W parku można było znaleźć wiele endemitów (tzn. gatunków nie występujących w innych miejscach na świecie). Przewodnik pokazał mi kilka gatunków trzycentymetrowych żab. Niektóre są przepięknie zabarwione. Samiec jednego gatunku jest czerwony, a samiczka zielona w czerwone kropki. Występuje tutaj też niesamowity pająk o odwłoku w kształcie rombu i szerokości 4 razy większej od swojej długości. I wyżej wspomniane orchidee, których na Madagaskarze jest około 1000 gatunków. Widziałem i sfotografowałem też niesamowitego chrząszcza - żyrafę, nazwanego tak ze względu na swoją budowę.
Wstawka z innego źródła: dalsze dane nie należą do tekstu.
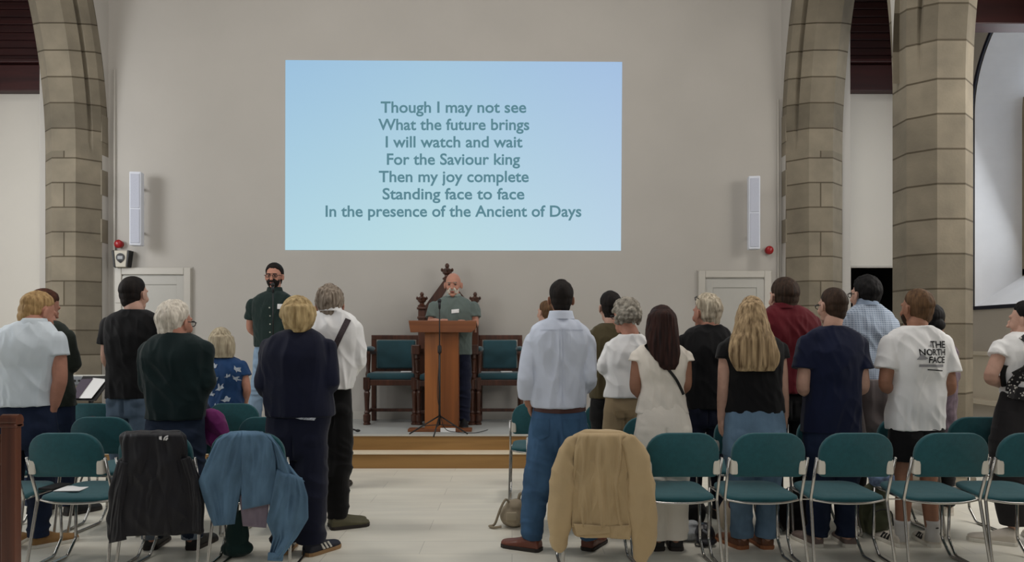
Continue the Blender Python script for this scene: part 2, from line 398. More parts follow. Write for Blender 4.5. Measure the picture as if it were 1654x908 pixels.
def add_uv(me, uvf):
    uv = me.uv_layers.new(name='UVMap')
    for l in me.loops: uv.data[l.index].uv = uvf[l.vertex_index]
def uvmesh(name, V, F, UV, m, kind='structure', parent=None, smooth=False):
    me = bpy.data.meshes.new(name); me.from_pydata([tuple(p) for p in V], [], F); me.update(); add_uv(me, UV)
    o = link(name, me, m, parent, smooth)
    if kind: o['kind'] = kind
    return o
HW = 0.365; HC = 0.302; SPR = 3.75; RAD = 4.9; CH = 0.214
PCY = [9.72, 6.88, 4.04, 1.20]
def octagon(hw, ch): return [(-hw, -hw+ch), (-hw+ch, -hw), (hw-ch, -hw), (hw, -hw+ch), (hw, hw-ch), (hw-ch, hw), (-hw+ch, hw), (-hw, hw-ch)]
def arcade(xn, sgn, tagname, wallname):
    """xn nave face; the wall stands from xn to xn+sgn*TH"""
    xc = xn+sgn*TH/2
    prof = [(HW, 0.0), (HW, 0.001), (CH, 0.0), (CH*0.66, CH*0.34), (CH*0.56, CH*0.44), (CH*0.46, CH*0.54), (0.0, CH), (0.0, TH-CH), (CH, TH), (HW, TH-0.001), (HW, TH)]; groove = 4
    plen = [0]
    for i in range(1, len(prof)): plen.append(plen[-1]+math.hypot(prof[i][0]-prof[i-1][0], prof[i][1]-prof[i-1][1]))
    # free columns
    for c in PCY[1:]:
        V = []; F = []; UV = []; oc = octagon(HC, HC*0.586); oc = oc+[oc[0]]; L = [0]
        for i in range(1, 9): L.append(L[-1]+math.dist(oc[i], oc[i-1]))
        zs = [0, 0.12, 0.15, SPR]; gr = [1.08, 1.08, 1.0, 1.0]
        for j, z in enumerate(zs):
            for i in range(9): V.append((xc+oc[i][0]*gr[j], c+oc[i][1]*gr[j], z)); UV.append((L[i]+(0.3 if c > 5 else 0), z+0.03))
        for j in range(len(zs)-1):
            for i in range(8): F.append((j*9+i, j*9+i+1, (j+1)*9+i+1, (j+1)*9+i))
        uvmesh('pillar_'+tagname, V, F, UV, STONE_A)
    # respond against the far wall (half octagon)
    V = []; F = []; UV = []
    pr = [(HW, 0.0)]+[(CH, 0.0), (0.0, CH), (0.0, TH-CH), (CH, TH)]+[(HW, TH)]
    # nave-side strip is plaster with stone quoins, so start the respond at the chamfer
    pr = pr[1:]; pl = [0]
    for i in range(1, len(pr)): pl.append(pl[-1]+math.dist(pr[i], pr[i-1]))
    for z in (0, SPR):
        for i, (n_, x) in enumerate(pr): V.append((xn+sgn*x, PCY[0]-HW+n_, z)); UV.append((pl[i]+0.0, z+0.06))
    k = len(pr)
    for i in range(k-1): F.append((i, i+1, k+i+1, k+i))
    uvmesh('pillar_'+tagname, V, F, UV, STONE)
    b = MB(); b.box(min(xn, xn+sgn*TH), max(xn, xn+sgn*TH), PCY[0]-HW+CH, PCY[0]+0.02, 0, SPR); struct('wall_'+tagname+'_respond', b, PLASTER)
    q = MB(); z = 2.27
    qz = [(CAMH+(CY-v)*9.5/FPX) for v in (227, 182, 314, 272, 391, 352)]
    for a, c in ((qz[0], qz[1]), (qz[2], qz[3]), (qz[4], qz[5])):
        q.bbox(min(xn-sgn*0.006, xn+sgn*0.2), max(xn-sgn*0.006, xn+sgn*0.2), PCY[0]-HW+CH-0.012, PCY[0]-0.02, a+0.004, c-0.004, 0.003)
    struct('trim_quoins_'+tagname, q, mat('sandstone_plain', (124, 116, 101), 0.93, var=0.1, scale=5, bump=0.2, bscale=50))
    # arches
    V = []; F = []; UV = []; N = 22
    edges = []
    for bi in range(len(PCY)-1):
        c0, c1 = PCY[bi], PCY[bi+1]; y0, y1 = c0-(HW if bi == 0 else HC), c1+HC; half = (y0-y1)/2
        for side in (0, 1):
            base = len(V); edge = []
            for i, (n_, x) in enumerate(prof):
                am = math.acos((RAD-half)/(RAD+n_))
                for t in range(N+1):
                    a = am*t/N; dy = RAD-(RAD+n_)*cos(a); z = SPR+(RAD+n_)*sin(a)
                    y = y0-dy if side == 0 else y1+dy
                    w = 1.0 if (bi == 0 and side == 0) else (2*HC/TH+(1-2*HC/TH)*min(1.0, t/(N*0.7)))
                    gd = 0.045*min(1.0, t/5.0) if i == groove else 0.0
                    ne = n_*w+gd; dy = RAD-(RAD+ne)*cos(a); z = SPR+(RAD+ne)*sin(a)
                    y = y0-dy if side == 0 else y1+dy
                    wx = 1.0 if i in (0, len(prof)-1) else w
                    V.append((xc+(xn+sgn*(x+gd)-xc)*wx, y, z)); UV.append((plen[i]*0.9/plen[-1]+0.35*side, SPR+RAD*a*0.99))
                    if i == 0: edge.append((y, z))
            m = N+1
            for i in range(len(prof)-1):
                for t in range(N): F.append((base+i*m+t, base+i*m+t+1, base+(i+1)*m+t+1, base+(i+1)*m+t))
            edges.append(edge)
    uvmesh('trim_arch_'+tagname, V, F, UV, STONE_A)
    # plaster above the arches, both faces
    b = MB()
    for x in (xn, xn+sgn*TH):
        for e in edges:
            n0 = len(b.v)
            for (y, z) in e: b.v.append((x, y, z)); b.v.append((x, y, TOP))
            for t in range(len(e)-1): b.f.append((n0+2*t, n0+2*t+1, n0+2*t+3, n0+2*t+2))
    struct('wall_'+wallname, b, PLASTER)
arcade(XR, 1, 'right', 'nave_right'); arcade(XL, -1, 'left', 'nave_left')

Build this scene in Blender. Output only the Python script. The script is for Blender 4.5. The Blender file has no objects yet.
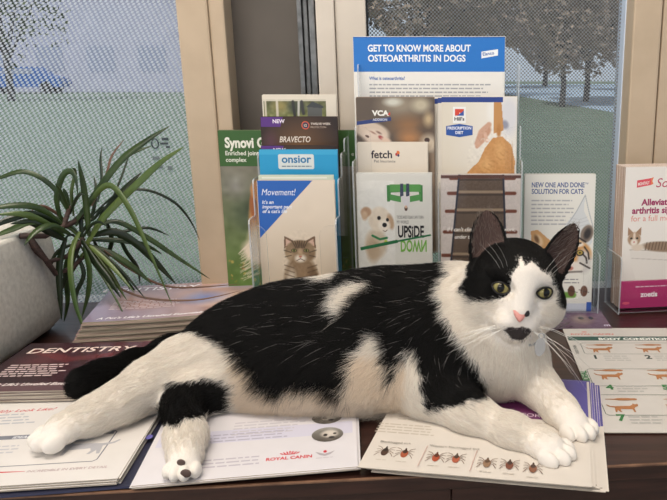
import bpy, bmesh, math, random
import numpy as np
from mathutils import Vector, Matrix
random.seed(7); RNG = np.random.default_rng(7)
S = bpy.context.scene
COL = S.collection
# ---------------------------------------------------------------- camera
F, CX, CY = 700.0, 460.0, 250.0            # focal length and optical centre of the cropped photograph
CH, TH = 0.345, math.radians(14.0)         # camera height over the counter, downward pitch
cam_d = bpy.data.cameras.new('camera'); cam = bpy.data.objects.new('camera', cam_d); COL.objects.link(cam)
cam_d.sensor_fit = 'HORIZONTAL'; cam_d.sensor_width = 36.0; cam_d.lens = 36.0 * F / 667.0
cam_d.shift_x = -(CX - 333.5) / 667.0
cam_d.clip_start = 0.02; cam_d.clip_end = 500
cam.location = (0, 0, CH); cam.rotation_euler = (math.pi / 2 - TH, 0, 0)
S.camera = cam
# ---------------------------------------------------------------- daylight, lamps, exposure
world = bpy.data.worlds.new('sky'); S.world = world; world.use_nodes = True
wn = world.node_tree.nodes; wn.clear()
wo = wn.new('ShaderNodeOutputWorld'); wb = wn.new('ShaderNodeBackground')
wb.inputs['Color'].default_value = (0.80, 0.88, 1.0, 1); wb.inputs['Strength'].default_value = 0.48
world.node_tree.links.new(wb.outputs[0], wo.inputs[0])
def area_lamp(name, loc, target, sx, sy, power, color):
    d = bpy.data.lights.new(name, 'AREA'); d.shape = 'RECTANGLE'; d.size = sx; d.size_y = sy; d.energy = power; d.color = color
    o = bpy.data.objects.new(name, d); COL.objects.link(o); o.location = loc
    o.rotation_euler = (Vector(target) - Vector(loc)).to_track_quat('-Z', 'Y').to_euler(); return o
area_lamp('ceiling_and_fill_lamp', (-0.35, 0.30, 1.90), (-0.15, 0.70, 0.0), 1.2, 0.6, 19.0, (1.0, 0.90, 0.79))
area_lamp('ceiling_and_fill_lamp', (-0.9, -1.3, 1.90), (0.0, 0.9, 0.1), 1.6, 1.0, 30.0, (1.0, 0.90, 0.79))  # added warm fill, stands in for frontal ambient light of the room
sun_d = bpy.data.lights.new('sun', 'SUN'); sun_d.energy = 2.2; sun_d.angle = 0.05; sun_d.color = (1, 0.95, 0.88)
sun = bpy.data.objects.new('sun', sun_d); COL.objects.link(sun); sun.rotation_euler = Vector((0.35, 0.75, -1.0)).to_track_quat('-Z', 'Y').to_euler()
S.view_settings.view_transform = 'Standard'; S.view_settings.look = 'None'
S.view_settings.exposure = 0.60; S.view_settings.gamma = 1.0; S.view_settings.use_curve_mapping = False
S.cycles.transparent_max_bounces = 24; S.cycles.max_bounces = 8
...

Samiec tego owada ma długą szyję mniej więcej takiej długości jak odwłok. Spotkać można też rajskiego ptaka, a podczas nocnej wędrówki po parku - pięknego zimorodka. Spokojnie śpi sobie na gałęzi nie zważając na błyski fleszy. Kameleony zobaczyć można było dopiero w nocy, bo wtedy zrzucają barwy ochronne i stają się jednobarwne: jasnozielone lub jasnobrązowe. Miałem okazję zobaczyć dwa kameleony: jeden mający 40 cm długości, drugi niewiele ponad 5 cm. Są to wymiary dorosłych osobników. Natomiast z ponad 150 gatunków występujących na Madagaskarze największy ma 60 cm długości, a najmniejszy 3 cm i jest jak inne kameleony z rodzaju Brocessia gatunkiem naziemnym. Śpią na końcach gałęzi chroniąc się w ten sposób przed atakiem węży. Wbrew obiegowej opinii kameleony nie zmieniają barwy dostosowując się do otoczenia, ale dają w ten sposób wyraz swym emocjom. Całą paletę barw można zobaczyć, gdy dwa kameleony walczą o samiczkę; od kolorów zielonych, żółto-czerwonych, niebieskich i brązów, aż po kolor czarny u pokonanego rywala! Co ciekawe kameleon łapiąc owada potrafi wyrzucić język w ciągu 0,04 sekundy na odległość równą prawie długości swego ciała!
Podczas takich nocnych wypadów przydaje się „czołówka”- latarka na głowę. Pozwala na swobodę ruchów i bezstresowe posługiwanie się aparatem fotograficznym, czy kamerą. Urządzenie to przydało się również podczas nocnej jazdy rowerem. W czasie kiedy byłem na Madagaskarze czyli październik - listopad, dzień kończy się o godzinie 17:00 i robi się ciemno.